Scenes as source code:

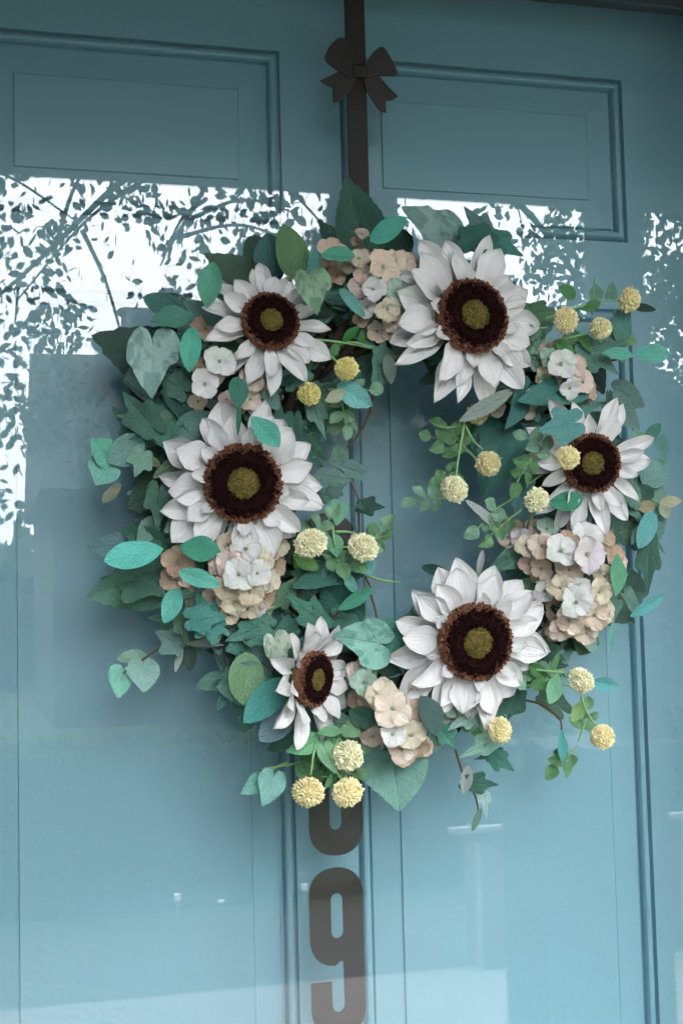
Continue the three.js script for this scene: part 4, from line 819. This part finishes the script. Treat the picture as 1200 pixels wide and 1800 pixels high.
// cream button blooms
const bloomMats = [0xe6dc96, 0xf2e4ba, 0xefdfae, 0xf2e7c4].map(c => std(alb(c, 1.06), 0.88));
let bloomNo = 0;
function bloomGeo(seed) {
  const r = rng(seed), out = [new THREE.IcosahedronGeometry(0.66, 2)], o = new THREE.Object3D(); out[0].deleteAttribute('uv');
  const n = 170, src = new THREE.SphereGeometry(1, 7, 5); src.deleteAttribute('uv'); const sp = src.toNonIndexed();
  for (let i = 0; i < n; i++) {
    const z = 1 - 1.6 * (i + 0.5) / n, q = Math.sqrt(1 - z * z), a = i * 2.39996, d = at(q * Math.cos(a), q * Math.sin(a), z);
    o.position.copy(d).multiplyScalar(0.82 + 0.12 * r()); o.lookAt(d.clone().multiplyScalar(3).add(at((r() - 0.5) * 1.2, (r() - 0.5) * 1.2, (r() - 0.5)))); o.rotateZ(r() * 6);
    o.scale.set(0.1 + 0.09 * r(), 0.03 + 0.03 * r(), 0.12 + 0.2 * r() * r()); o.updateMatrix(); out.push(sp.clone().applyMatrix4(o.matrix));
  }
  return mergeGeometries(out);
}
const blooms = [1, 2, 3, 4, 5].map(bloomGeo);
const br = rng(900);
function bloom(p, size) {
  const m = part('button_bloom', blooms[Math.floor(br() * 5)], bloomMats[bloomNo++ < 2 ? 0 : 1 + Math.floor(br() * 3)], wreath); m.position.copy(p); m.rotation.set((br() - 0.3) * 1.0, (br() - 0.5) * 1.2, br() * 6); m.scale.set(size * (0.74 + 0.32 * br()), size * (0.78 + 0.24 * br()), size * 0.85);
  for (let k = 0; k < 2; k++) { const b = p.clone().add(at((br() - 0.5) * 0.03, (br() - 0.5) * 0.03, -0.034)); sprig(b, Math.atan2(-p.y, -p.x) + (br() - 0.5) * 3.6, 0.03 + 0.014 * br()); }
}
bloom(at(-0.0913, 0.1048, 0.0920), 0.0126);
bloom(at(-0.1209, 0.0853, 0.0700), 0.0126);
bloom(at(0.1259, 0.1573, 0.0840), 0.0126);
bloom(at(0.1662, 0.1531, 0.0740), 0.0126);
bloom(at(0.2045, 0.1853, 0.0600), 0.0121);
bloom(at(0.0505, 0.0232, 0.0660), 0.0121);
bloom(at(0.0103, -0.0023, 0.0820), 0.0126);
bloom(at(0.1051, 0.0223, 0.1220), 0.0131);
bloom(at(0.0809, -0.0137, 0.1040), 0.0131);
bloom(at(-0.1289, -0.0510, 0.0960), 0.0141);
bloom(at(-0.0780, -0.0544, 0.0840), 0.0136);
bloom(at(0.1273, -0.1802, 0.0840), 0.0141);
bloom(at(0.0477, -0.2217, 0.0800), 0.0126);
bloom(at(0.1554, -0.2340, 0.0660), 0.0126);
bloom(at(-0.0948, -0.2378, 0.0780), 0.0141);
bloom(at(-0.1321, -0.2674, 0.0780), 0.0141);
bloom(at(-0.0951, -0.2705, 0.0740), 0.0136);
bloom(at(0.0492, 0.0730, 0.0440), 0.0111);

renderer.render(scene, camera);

==

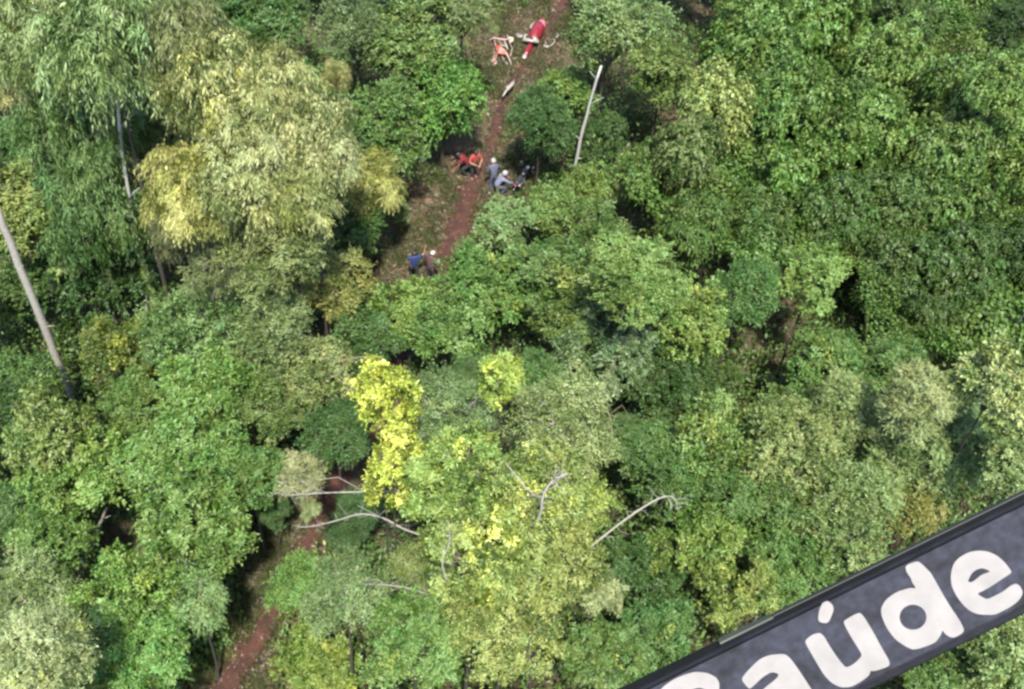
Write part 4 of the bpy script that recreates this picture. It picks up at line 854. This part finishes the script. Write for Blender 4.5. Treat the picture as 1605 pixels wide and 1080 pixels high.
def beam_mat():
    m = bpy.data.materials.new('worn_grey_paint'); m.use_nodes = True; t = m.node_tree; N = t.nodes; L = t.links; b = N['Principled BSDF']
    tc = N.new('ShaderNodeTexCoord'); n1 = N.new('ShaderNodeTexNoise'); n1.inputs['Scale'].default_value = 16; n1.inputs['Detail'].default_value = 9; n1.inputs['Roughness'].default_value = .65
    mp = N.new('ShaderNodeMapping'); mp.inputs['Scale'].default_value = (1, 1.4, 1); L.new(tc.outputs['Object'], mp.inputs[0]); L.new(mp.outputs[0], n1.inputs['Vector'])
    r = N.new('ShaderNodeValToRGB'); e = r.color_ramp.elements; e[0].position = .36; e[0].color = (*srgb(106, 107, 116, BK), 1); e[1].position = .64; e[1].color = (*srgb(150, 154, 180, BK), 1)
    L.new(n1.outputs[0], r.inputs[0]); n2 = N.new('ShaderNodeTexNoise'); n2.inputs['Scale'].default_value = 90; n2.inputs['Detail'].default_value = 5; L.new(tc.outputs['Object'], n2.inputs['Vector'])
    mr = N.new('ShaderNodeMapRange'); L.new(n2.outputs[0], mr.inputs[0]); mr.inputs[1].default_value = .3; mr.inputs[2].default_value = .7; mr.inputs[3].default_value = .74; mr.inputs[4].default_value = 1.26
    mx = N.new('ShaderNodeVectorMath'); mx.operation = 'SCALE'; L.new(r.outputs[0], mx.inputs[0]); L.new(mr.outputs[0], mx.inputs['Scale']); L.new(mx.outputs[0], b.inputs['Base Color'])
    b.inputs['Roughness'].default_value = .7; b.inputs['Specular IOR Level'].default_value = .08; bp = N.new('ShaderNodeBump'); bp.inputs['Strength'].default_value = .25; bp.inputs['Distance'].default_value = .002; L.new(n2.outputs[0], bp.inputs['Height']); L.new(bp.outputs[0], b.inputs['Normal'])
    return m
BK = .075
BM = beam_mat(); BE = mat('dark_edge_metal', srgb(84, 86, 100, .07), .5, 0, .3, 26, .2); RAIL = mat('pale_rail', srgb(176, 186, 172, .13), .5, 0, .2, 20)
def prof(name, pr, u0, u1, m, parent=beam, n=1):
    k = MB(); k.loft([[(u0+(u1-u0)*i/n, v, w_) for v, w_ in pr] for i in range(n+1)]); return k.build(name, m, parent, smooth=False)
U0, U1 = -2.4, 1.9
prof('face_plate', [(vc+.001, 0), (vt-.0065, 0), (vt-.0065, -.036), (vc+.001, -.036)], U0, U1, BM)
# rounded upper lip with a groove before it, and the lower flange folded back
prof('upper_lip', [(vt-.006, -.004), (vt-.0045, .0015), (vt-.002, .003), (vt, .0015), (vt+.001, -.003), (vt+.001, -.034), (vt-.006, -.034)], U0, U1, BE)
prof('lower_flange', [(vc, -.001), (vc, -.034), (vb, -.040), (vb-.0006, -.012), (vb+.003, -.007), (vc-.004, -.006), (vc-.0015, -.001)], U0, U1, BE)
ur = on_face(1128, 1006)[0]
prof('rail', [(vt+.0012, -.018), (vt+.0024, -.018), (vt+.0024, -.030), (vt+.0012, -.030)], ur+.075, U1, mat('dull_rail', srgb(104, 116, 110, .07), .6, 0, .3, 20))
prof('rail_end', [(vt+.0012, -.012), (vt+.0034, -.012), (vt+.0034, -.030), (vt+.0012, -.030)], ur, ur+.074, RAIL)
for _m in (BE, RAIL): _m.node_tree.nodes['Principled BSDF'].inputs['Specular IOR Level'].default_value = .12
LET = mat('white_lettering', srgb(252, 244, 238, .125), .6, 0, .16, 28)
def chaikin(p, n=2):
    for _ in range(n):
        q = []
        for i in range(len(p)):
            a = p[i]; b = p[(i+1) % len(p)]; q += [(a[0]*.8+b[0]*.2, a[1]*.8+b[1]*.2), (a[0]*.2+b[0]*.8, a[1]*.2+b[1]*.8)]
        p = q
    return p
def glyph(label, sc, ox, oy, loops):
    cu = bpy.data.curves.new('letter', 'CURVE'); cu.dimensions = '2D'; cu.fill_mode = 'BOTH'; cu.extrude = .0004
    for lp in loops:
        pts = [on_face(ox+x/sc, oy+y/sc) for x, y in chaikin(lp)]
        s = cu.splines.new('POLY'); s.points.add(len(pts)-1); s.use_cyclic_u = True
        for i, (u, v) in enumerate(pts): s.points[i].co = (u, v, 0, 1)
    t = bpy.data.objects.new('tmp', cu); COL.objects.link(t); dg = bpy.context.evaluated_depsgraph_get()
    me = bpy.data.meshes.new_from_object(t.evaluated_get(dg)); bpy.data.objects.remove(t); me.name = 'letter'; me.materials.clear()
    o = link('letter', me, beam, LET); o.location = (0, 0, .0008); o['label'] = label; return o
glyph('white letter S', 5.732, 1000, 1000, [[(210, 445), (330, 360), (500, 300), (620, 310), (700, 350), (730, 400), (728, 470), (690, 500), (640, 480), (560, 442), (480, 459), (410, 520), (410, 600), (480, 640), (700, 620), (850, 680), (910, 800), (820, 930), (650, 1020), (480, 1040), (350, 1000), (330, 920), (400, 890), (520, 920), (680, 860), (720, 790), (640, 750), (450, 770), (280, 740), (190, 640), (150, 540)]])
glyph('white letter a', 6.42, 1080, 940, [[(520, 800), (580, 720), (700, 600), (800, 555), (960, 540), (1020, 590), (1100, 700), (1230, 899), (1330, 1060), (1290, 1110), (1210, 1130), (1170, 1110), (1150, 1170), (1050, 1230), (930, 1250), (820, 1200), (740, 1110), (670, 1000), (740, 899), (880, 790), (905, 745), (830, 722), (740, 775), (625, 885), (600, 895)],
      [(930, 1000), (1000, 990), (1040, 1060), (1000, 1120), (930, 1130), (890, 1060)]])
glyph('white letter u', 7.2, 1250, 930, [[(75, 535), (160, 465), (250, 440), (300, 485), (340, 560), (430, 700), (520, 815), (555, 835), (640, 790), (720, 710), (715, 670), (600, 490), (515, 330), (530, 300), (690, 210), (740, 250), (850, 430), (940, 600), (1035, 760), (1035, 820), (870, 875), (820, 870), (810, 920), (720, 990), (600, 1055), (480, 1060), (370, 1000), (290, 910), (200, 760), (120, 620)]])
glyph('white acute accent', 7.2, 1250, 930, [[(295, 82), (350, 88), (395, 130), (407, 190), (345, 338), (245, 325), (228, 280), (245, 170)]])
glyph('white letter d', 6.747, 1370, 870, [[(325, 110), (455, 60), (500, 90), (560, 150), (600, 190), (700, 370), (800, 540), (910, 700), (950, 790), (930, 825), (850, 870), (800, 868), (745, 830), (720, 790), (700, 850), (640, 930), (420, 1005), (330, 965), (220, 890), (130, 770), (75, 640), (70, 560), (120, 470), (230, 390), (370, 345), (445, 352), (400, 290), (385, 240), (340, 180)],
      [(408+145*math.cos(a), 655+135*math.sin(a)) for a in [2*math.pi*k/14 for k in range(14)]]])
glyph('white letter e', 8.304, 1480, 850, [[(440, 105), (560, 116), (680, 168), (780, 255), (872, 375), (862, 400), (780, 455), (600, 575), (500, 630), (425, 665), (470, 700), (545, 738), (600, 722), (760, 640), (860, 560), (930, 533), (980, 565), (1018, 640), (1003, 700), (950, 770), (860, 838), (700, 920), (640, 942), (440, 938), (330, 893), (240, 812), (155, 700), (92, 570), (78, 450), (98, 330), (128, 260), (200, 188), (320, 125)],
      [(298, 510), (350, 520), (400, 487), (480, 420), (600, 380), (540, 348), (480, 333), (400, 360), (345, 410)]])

__Directions for this task__
On how many lines does the word "Treat" appear? Answer with only the number.

__Solution to the problem__
2